Driving down the mountain from Erice, I have two days and two nights left and no plan. I know I want to stay near the Palermo airport the last night so I can make my short trip to Venice so I just head in that direction.

I stop in San Vito, a cute beach tourist town, and since it is late September it is pretty quiet. I stop in front of a jewelry store, see a bracelet I want, so I go in. Inside there is a desk with three guys sitting there and the whole desk is covered with a pile of jewelry like the one in the Pirates of the Caribbean at Disneyland. They look at me, I look at them. I leave, they go back to talking about whatever houses they had robbed the day before. It was very weird.

I get back in my car, drive through Castellmare del Golfo (sp?) and then on to a tiny beach village. The beach was attracting me, I wanted to lie on the beach, so I decided to stay. Stopped at hotel #1, nobody there, the maid tells me to come back in an hour. Stopped at hotel #2, they are completo. So I go to eat in the square. I really like the town, it is so tiny, and everyone knows each other, but they leave me alone. The postman rides a scooter. It is very hot and I eat big noodles with clams and a salad and drink some wonderful white wine – the lunch costs something obscene like $8. After lunch I go back to hotel #1 and they are completo – in this tiny town?

I only have one more option and I really want it to work out, so I step into this strange pensione with fishing nets all over the floor (and they were being used – that was obvious.) A lovely young woman tells me yes, they have a room, for L. 50.000. YES! I say. She asks, don’t I want to see it first? I say OK and she shows me the room which has a cot and a candle and a view of the sea. YES! I say. I change into my suit and walk down a cliff to the sea, it is very beautiful there, very quiet and a bit cloudy so not too hot. You can feel that the season is shifting from summer to fall. I stay there for the rest of the afternoon, then it starts to look like rain, so I go back to get ready for dinner.

It rains. Then it stops, and I make my way to a restaurant around the corner from my room with a cot. I sat outside on a terrace, overlooking the sea. The place is filled with tourists, American and German, and six or seven cats are waiting to fight it out for scraps. The lone waiter is running and breaking things because he is so swamped – I chill out with my wine and prepare to spend many hours there – what else am I going to do? The dinner was just OK – nothing like the fat noodles with clams earlier in the day, but the air was intoxicating, it smelled like wet cement, and there was a murmur of foreign voices all around me. I was pretty danged happy there, I have to say, hard to believe that only 24 hours earlier I was in the restaurant with the screaming chef and the scientists, in Erice.

The next day is my last. I know I want to see the Temple and Theater at Segesta and then find someplace to stay near the airport, so I head towards Segesta. I get there, park, look way, way up the mountain to the theater, then check out the Temple. It is perfect, and I get some great photos with no people in them.

Then I walk up the mountain.

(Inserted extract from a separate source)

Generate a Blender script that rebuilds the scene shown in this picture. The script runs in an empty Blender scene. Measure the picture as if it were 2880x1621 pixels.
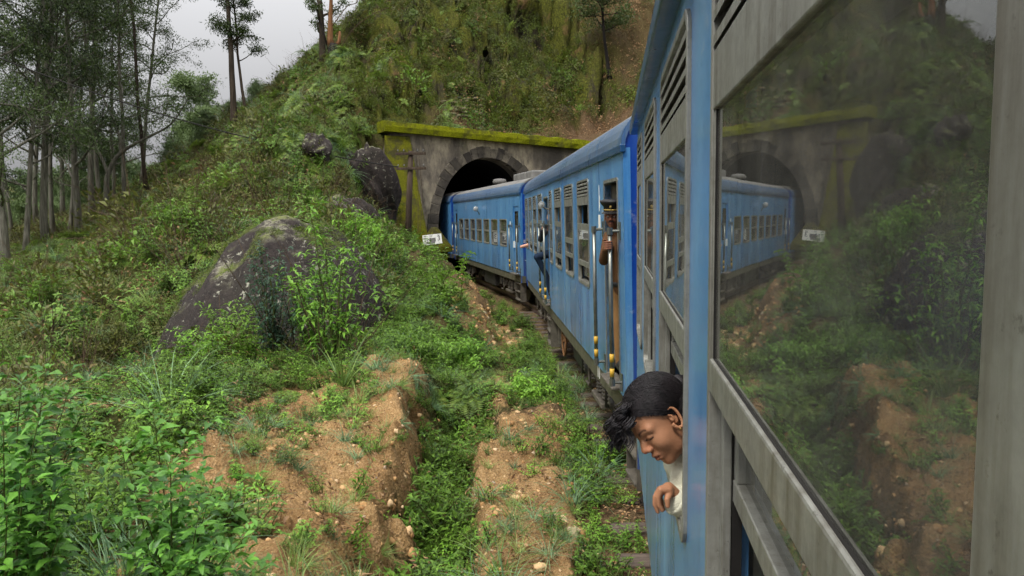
import bpy, bmesh, math, random
import numpy as np
from mathutils import Vector, Matrix, Euler

R = math.radians
random.seed(7)
rng = np.random.default_rng(7)
sc = bpy.context.scene
col = sc.collection

# ------------------------------------------------------------------ camera, sky, sun, exposure
PITCH, ROLL = R(-5.59), R(0.8)
CAM = np.array([0.0, 0.0, 2.75])
FPX, CX, CY = 2100.0, 1440.0, 810.5          # focal length and centre in photograph pixels
fwd = np.array([0, math.cos(PITCH), math.sin(PITCH)])
_r = np.array([1.0, 0, 0]); _u = np.cross(_r, fwd)
right = _r * math.cos(ROLL) - _u * math.sin(ROLL)
upv = _u * math.cos(ROLL) + _r * math.sin(ROLL)
cd = bpy.data.cameras.new('camera'); cam = bpy.data.objects.new('camera', cd); col.objects.link(cam)
cd.sensor_width = 36.0; cd.lens = 36.0 * FPX / 2880.0; cd.clip_start = 0.03; cd.clip_end = 2500
cam.matrix_world = Matrix([[right[0], upv[0], -fwd[0], CAM[0]], [right[1], upv[1], -fwd[1], CAM[1]],
                           [right[2], upv[2], -fwd[2], CAM[2]], [0, 0, 0, 1]])
sc.camera = cam

world = bpy.data.worlds.new('World'); sc.world = world; world.use_nodes = True
wn = world.node_tree; wn.nodes.clear()
SUN_EL, SUN_AZ = 58.0, 215.0      # compass-style: clockwise from +Y; high, behind the camera to the left
sky = wn.nodes.new('ShaderNodeTexSky'); sky.sky_type = 'NISHITA'; sky.sun_disc = False
sky.sun_elevation = R(SUN_EL); sky.sun_rotation = R(SUN_AZ); sky.dust_density = 4.0; sky.air_density = 1.5
hs = wn.nodes.new('ShaderNodeHueSaturation'); hs.inputs['Saturation'].default_value = 0.12
wn.links.new(sky.outputs[0], hs.inputs['Color'])
# an even cloud deck in front of that sky: brighter overhead than at the horizon, as every overcast sky is
tc = wn.nodes.new('ShaderNodeTexCoord'); sx = wn.nodes.new('ShaderNodeSeparateXYZ')
wn.links.new(tc.outputs['Generated'], sx.inputs[0])
mr = wn.nodes.new('ShaderNodeMapRange'); mr.inputs[1].default_value = 0.0; mr.inputs[2].default_value = 1.0
mr.inputs[3].default_value = 1.1; mr.inputs[4].default_value = 12.0
wn.links.new(sx.outputs[2], mr.inputs[0])
cn = wn.nodes.new('ShaderNodeTexNoise'); cn.inputs['Scale'].default_value = 2.2; cn.inputs['Detail'].default_value = 4
wn.links.new(tc.outputs['Generated'], cn.inputs['Vector'])
cm = wn.nodes.new('ShaderNodeMapRange'); cm.inputs[3].default_value = 0.88; cm.inputs[4].default_value = 1.12
wn.links.new(cn.outputs[0], cm.inputs[0])
mu = wn.nodes.new('ShaderNodeMath'); mu.operation = 'MULTIPLY'
wn.links.new(mr.outputs[0], mu.inputs[0]); wn.links.new(cm.outputs[0], mu.inputs[1])
cc = wn.nodes.new('ShaderNodeMix'); cc.data_type = 'RGBA'; cc.blend_type = 'MULTIPLY'; cc.inputs[0].default_value = 1.0
wn.links.new(mu.outputs[0], cc.inputs[6]); cc.inputs[7].default_value = (0.97, 0.975, 1.0, 1)
mx = wn.nodes.new('ShaderNodeMix'); mx.data_type = 'RGBA'; mx.inputs[0].default_value = 0.95
wn.links.new(hs.outputs[0], mx.inputs[6]); wn.links.new(cc.outputs[2], mx.inputs[7])
bg = wn.nodes.new('ShaderNodeBackground'); bg.inputs['Strength'].default_value = 0.10
wo = wn.nodes.new('ShaderNodeOutputWorld')
wn.links.new(mx.outputs[2], bg.inputs['Color']); wn.links.new(bg.outputs[0], wo.inputs['Surface'])

sl = bpy.data.lights.new('sun', 'SUN'); sl.energy = 1.5; sl.angle = R(14); sl.color = (1.0, 0.965, 0.91)
sun = bpy.data.objects.new('sun', sl); col.objects.link(sun)
sd = Vector((math.sin(R(SUN_AZ)) * math.cos(R(SUN_EL)), math.cos(R(SUN_AZ)) * math.cos(R(SUN_EL)), math.sin(R(SUN_EL))))
sun.rotation_euler = sd.to_track_quat('Z', 'Y').to_euler(); sun.location = (0, 0, 40)
sc.view_settings.view_transform = 'Standard'; sc.view_settings.look = 'None'
sc.view_settings.exposure = 1.05; sc.view_settings.gamma = 1.0; sc.view_settings.use_curve_mapping = False
sc.render.engine = 'CYCLES'
sc.cycles.max_bounces = 5; sc.cycles.diffuse_bounces = 2; sc.cycles.glossy_bounces = 3
sc.cycles.transmission_bounces = 4; sc.cycles.transparent_max_bounces = 6
sc.cycles.use_denoising = True; sc.cycles.denoising_prefilter = 'FAST'; sc.cycles.denoising_quality = 'BALANCED'; sc.cycles.use_adaptive_sampling = True; sc.cycles.adaptive_threshold = 0.03

# ------------------------------------------------------------------ helpers
def P(px, py, Y):
    """world point seen at photograph pixel (px, py) and Y metres ahead"""
    d = fwd + right * (px - CX) / FPX - upv * (py - CY) / FPX
    return CAM + d * (Y / d[1])

def tag(o, label=None, cat=None, group=None, kind=None):
    if label: o['label'] = label
    if cat: o['category'] = cat
    if group: o['group'] = group
    if kind: o['kind'] = kind
    return o

def empty(name, loc=(0, 0, 0), rz=0.0, parent=None):
    o = bpy.data.objects.new(name, None); col.objects.link(o)
    o.location = loc; o.rotation_euler = (0, 0, rz); o.parent = parent
    o.empty_display_size = 0.2
    return o

def link(name, me, mat=None, parent=None):
    o = bpy.data.objects.new(name, me); col.objects.link(o); o.parent = parent
    if mat is not None and not me.materials: me.materials.append(mat)
    return o

def meshdata(name, v, f, smooth=False):
    me = bpy.data.meshes.new(name)
    me.from_pydata([tuple(map(float, p)) for p in v], [], [tuple(map(int, q)) for q in f])
    if smooth: me.polygons.foreach_set('use_smooth', [True] * len(me.polygons))
    me.update()
    return me

def npmesh(name, v, tri, smooth=False, attrs=None):
    """fast mesh from numpy: v (N,3), tri (M,3 or 4)"""
    me = bpy.data.meshes.new(name); k = tri.shape[1]
    me.vertices.add(len(v)); me.vertices.foreach_set('co', np.asarray(v, np.float32).ravel())
    me.loops.add(tri.size); me.loops.foreach_set('vertex_index', tri.astype(np.int32).ravel())
    me.polygons.add(len(tri)); me.polygons.foreach_set('loop_start', np.arange(0, tri.size, k, dtype=np.int32))
    if smooth: me.polygons.foreach_set('use_smooth', np.ones(len(tri), bool))
    for n, a in (attrs or {}).items():
        at = me.attributes.new(n, 'FLOAT', 'POINT'); at.data.foreach_set('value', np.asarray(a, np.float32))
    me.update(calc_edges=True); me.validate()
    return me

class MB:
    """collects shapes into one mesh"""
    def __init__(s): s.v = []; s.f = []
    def add(s, v, f):
        n = len(s.v); s.v += [tuple(p) for p in v]; s.f += [tuple(i + n for i in q) for q in f]; return s
    def box(s, x0, x1, y0, y1, z0, z1):
        return s.add([(x0, y0, z0), (x1, y0, z0), (x1, y1, z0), (x0, y1, z0), (x0, y0, z1), (x1, y0, z1), (x1, y1, z1), (x0, y1, z1)],
                     [(0, 3, 2, 1), (4, 5, 6, 7), (0, 1, 5, 4), (1, 2, 6, 5), (2, 3, 7, 6), (3, 0, 4, 7)])
    def tube(s, pts, rad, n=10, cap=True):
        pts = [Vector(p) for p in pts]; k = len(pts)
        if not hasattr(rad, '__len__'): rad = [rad] * k
        base = len(s.v); ref = None
        for i, p in enumerate(pts):
            t = (pts[min(i + 1, k - 1)] - pts[max(i - 1, 0)]).normalized()
            if ref is None: ref = t.orthogonal().normalized()
            ref = (ref - t * ref.dot(t))
            if ref.length < 1e-6: ref = t.orthogonal()
            ref.normalize(); b = t.cross(ref)
            for j in range(n):
                a = 2 * math.pi * j / n
                s.v.append(tuple(p + (ref * math.cos(a) + b * math.sin(a)) * rad[i]))
        for i in range(k - 1):
            for j in range(n):
                a, b2 = base + i * n + j, base + i * n + (j + 1) % n
                s.f.append((a, b2, b2 + n, a + n))
        if cap:
            s.f.append(tuple(base + j for j in reversed(range(n)))); s.f.append(tuple(base + (k - 1) * n + j for j in range(n)))
        return s
    def ball(s, c, r, n=14, m=9):
        r = r if hasattr(r, '__len__') else (r, r, r); base = len(s.v)
        s.v.append((c[0], c[1], c[2] + r[2]))
        for i in range(1, m):
            th = math.pi * i / m
            for j in range(n):
                ph = 2 * math.pi * j / n
                s.v.append((c[0] + r[0] * math.sin(th) * math.cos(ph), c[1] + r[1] * math.sin(th) * math.sin(ph), c[2] + r[2] * math.cos(th)))
        s.v.append((c[0], c[1], c[2] - r[2])); last = len(s.v) - 1
        for j in range(n): s.f.append((base, base + 1 + j, base + 1 + (j + 1) % n))
        for i in range(m - 2):
            for j in range(n):
                a, b = base + 1 + i * n + j, base + 1 + i * n + (j + 1) % n
                s.f.append((a, a + n, b + n, b))
        q = base + 1 + (m - 2) * n
        for j in range(n): s.f.append((q + j, last, q + (j + 1) % n))
        return s
    def lathe(s, c, axis, prof, n=20):
        """prof = [(r, h)...] around axis 'x','y','z' at c"""
        base = len(s.v)
        for r, h in prof:
            for j in range(n):
                a = 2 * math.pi * j / n; u, w = r * math.cos(a), r * math.sin(a)
                s.v.append({'x': (c[0] + h, c[1] + u, c[2] + w), 'y': (c[0] + w, c[1] + h, c[2] + u), 'z': (c[0] + u, c[1] + w, c[2] + h)}[axis])
        k = len(prof)
        for i in range(k - 1):
            for j in range(n):
                a, b = base + i * n + j, base + i * n + (j + 1) % n
                s.f.append((a, b, b + n, a + n))
        s.f.append(tuple(base + j for j in reversed(range(n)))); s.f.append(tuple(base + (k - 1) * n + j for j in range(n)))
        return s
    def build(s, name, mat, parent=None, smooth=False, bevel=0.0, sharp=40):
        me = meshdata(name, s.v, s.f, smooth)
        o = link(name, me, mat, parent)
        if bevel:
            b = o.modifiers.new('bevel', 'BEVEL'); b.width = bevel; b.segments = 2; b.limit_method = 'ANGLE'; b.angle_limit = R(40)
            b.harden_normals = False
        return o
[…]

It is a tough walk and my heel breaks, and when I get to the top I see a shuttle bus driving up! Those Greek babes must have been pretty fit. Or did they get carried by slaves? These are the things I am wondering as I walk up that huge hill. I still feel good for walking it, and it is totally worth it. The theater is being renovated so I can’t go in, but I can see plenty, also there were a lot of really cute workman eating their lunch. We were so high up that felt I was looking at the entire island. I checked Segesta out completely and then had a lunch of substandard pizza (like a Stouffers thing) in the snack bar. The waiter was super cute, and he gave me "the look" without being obnoxious – but I had to go. Things always happen at the wrong time.

On to find my last lodging for the night. I find a big, very modern place near the airport and they have a pool – perfect. My room has acrylic furniture and German MTV – super-perfect! It is an ultra cool sendoff.

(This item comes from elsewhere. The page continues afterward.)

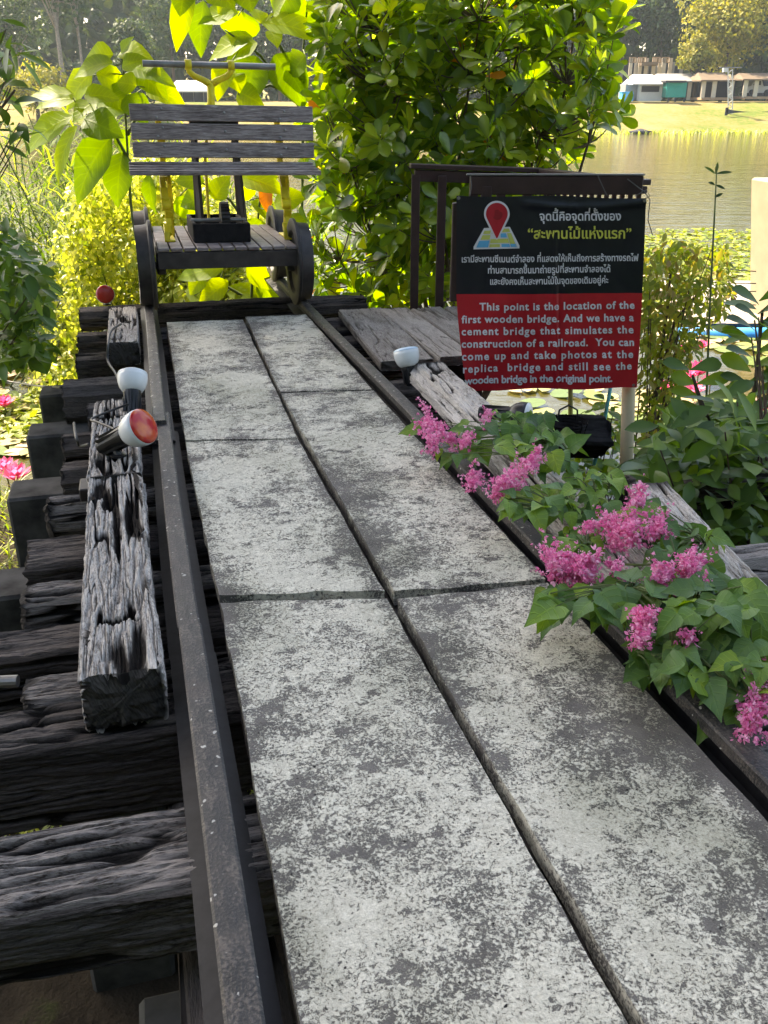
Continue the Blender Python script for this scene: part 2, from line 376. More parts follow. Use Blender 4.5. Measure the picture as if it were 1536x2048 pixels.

I go down to the pool and try to put my thoughts together about this trip. I feel my trip has been: successful, scary, riveting, lonely, tearful (good and bad tears), beautiful, full of music, 2 new friends, and I am proud that I did it alone. You try driving here! And the following day I am going to Venice for four days to see friends and to "be home" before coming home.

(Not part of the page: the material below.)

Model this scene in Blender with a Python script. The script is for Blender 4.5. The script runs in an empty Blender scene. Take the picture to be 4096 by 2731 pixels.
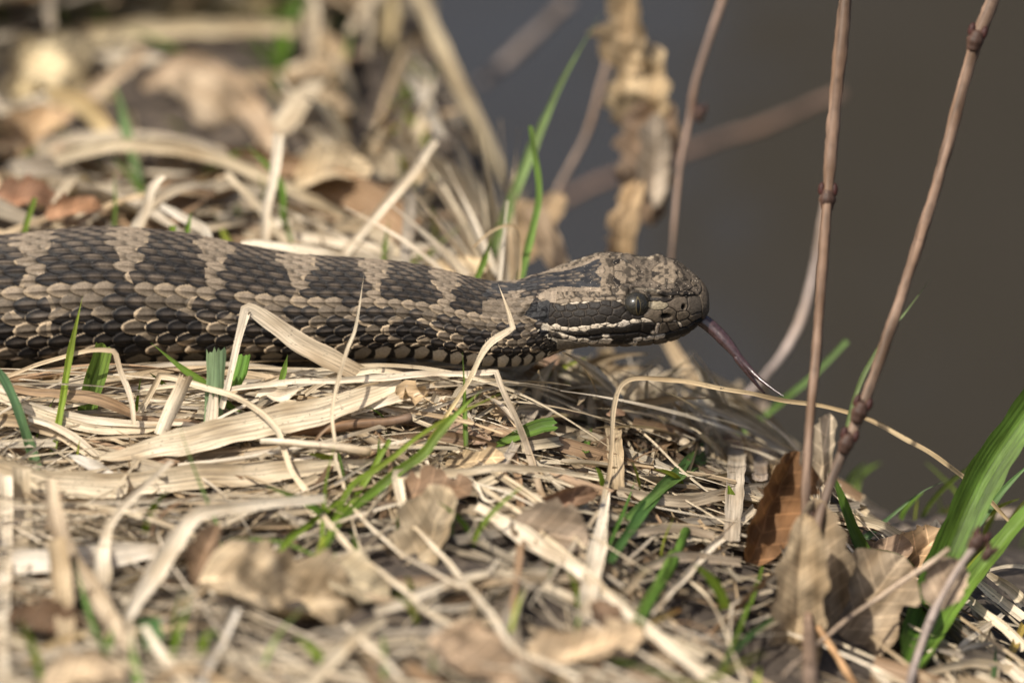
import bpy, math, random
import numpy as np
from mathutils import Vector, Matrix
random.seed(4); RNG = np.random.default_rng(11)
SC = bpy.context.scene
COL = SC.collection
CM = 0.01                                   # everything below is worked out in centimetres

# ------------------------------------------------------------------ camera, sky, sun, exposure
THETA = math.radians(25.0)                  # camera looks down by this much
D0 = 110.0                                  # distance to the focus plane (cm)
PPC = 208.0                                 # photo pixels (4096 wide) per cm in the focus plane
AX = np.array([1.0, 0, 0])
AU = np.array([0, math.sin(THETA), math.cos(THETA)])
AF = np.array([0, math.cos(THETA), -math.sin(THETA)])
cam_d = bpy.data.cameras.new('camera'); cam = bpy.data.objects.new('camera', cam_d); COL.objects.link(cam)
cam.location = Vector((-AF * D0 * CM).tolist())
cam.rotation_euler = (math.pi / 2 - THETA, 0, 0)
cam_d.sensor_width = 36.0
cam_d.lens = 36.0 * D0 / (4096 / PPC)
cam_d.clip_start = 0.05; cam_d.clip_end = 2000.0
cam_d.dof.use_dof = True; cam_d.dof.focus_distance = D0 * CM
APERTURE = 2.85                              # lens opening in cm
cam_d.dof.aperture_fstop = cam_d.lens / 10.0 / APERTURE
cam_d.dof.aperture_blades = 0
SC.camera = cam
SUN_FROM = Vector((-0.42, -0.36, 0.83)).normalized()
w = bpy.data.worlds.new('World'); SC.world = w; w.use_nodes = True
nt = w.node_tree; bg = nt.nodes['Background']
sky = nt.nodes.new('ShaderNodeTexSky'); sky.sky_type = 'NISHITA'; sky.sun_disc = False
sky.sun_elevation = math.asin(SUN_FROM.z); sky.sun_rotation = math.atan2(SUN_FROM.x, SUN_FROM.y)
sky.air_density = 1.0; sky.dust_density = 4.0; sky.ozone_density = 1.0
nt.links.new(sky.outputs[0], bg.inputs[0]); bg.inputs[1].default_value = 0.10
sun_d = bpy.data.lights.new('sun', 'SUN'); sun_d.energy = 4.7; sun_d.angle = math.radians(1.2); sun_d.color = (1.0, 0.94, 0.835)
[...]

My last night in Sicily I eat in the hotel restaurant where there are lots of German tourists. I have a decent meal and then go to the bar where a combo with a sax and a keyboard play. They are pretty good, playing "How Deep is Your Love" by the Bee Gees and that sort of thing. On their break the sax player swaggers over to me and says "You like Coltrane?" This is his pick up line, but actually I love Coltrane, so we talk about music for a while then I go upstairs. The news says there is aqua alta in Venice, and I have a broken heel, but I don’t care, because I am going home to Venice.